By Charlotte Greenfield
ISLAMABAD (Reuters) – Russia’s foreign minister, Sergey Lavrov, met his Pakistani counterpart in Islamabad on Wednesday for talks on a troubled peace process in Afghanistan, where both countries have long histories of involvement.
It was the first time a Russian foreign minister had visited Pakistan in nine years and comes at a sensitive time for Afghanistan with peace talks making little headway and a deadline looming for the United States to withdraw its forces.
“(Pakistan and Russia) share convergent positions on several issues … including peace and stability in Afghanistan,” Pakistan’s foreign minister, Shah Mahmoud Qureshi, said on Twitter after their meeting.
The two ministers also discussed economic relations, energy and counter-terrorism cooperation, and progress on a major gas pipeline project.
Lavrov was also due to meet Prime Minister Imran Khan, the Pakistan foreign ministry said in a statement.
In the 1980s, Pakistan and the United States were the main supporters of the Islamist fighters who battled occupying Soviet forces.

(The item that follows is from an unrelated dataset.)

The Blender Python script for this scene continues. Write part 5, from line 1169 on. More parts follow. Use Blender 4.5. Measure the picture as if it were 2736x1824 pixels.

Now, Russia is concerned about Afghan instability spilling over into central Asia as the United States seeks to extricate itself from a war in Afghanistan against the Islamist Taliban, who Pakistan has for years been accused of supporting.
Pakistan denies that.
Russia hosted an international conference on Afghanistan in Moscow last month at which the participants, including the United States, China and Pakistan, issued a statement calling on the warring Afghan sides to reach a peace deal and curb violence.
“A common concern is the situation in Afghanistan,” Russia’s foreign ministry said in a statement on Wednesday on Lavrov’s visit to Pakistan.
“We look forward to an early finding of a constructive solution in order to end the civil war in the Islamic Republic of Afghanistan through agreements on the formation of an inclusive government with the participation of the Taliban movement.”
The United States signed an agreement with the Taliban last year allowing it to withdraw its forces in exchange for a Taliban guarantee to prevent international terrorism.
But fighting between the U.S.-backed Afghan government and the Taliban still rages.
The United States is pushing for an interim Afghan government between the two sides as a May 1 deadline approaches for it to withdraw its forces under the pact.
President Joe Biden has said that date will be hard to meet despite Taliban threats of more violence if it is not.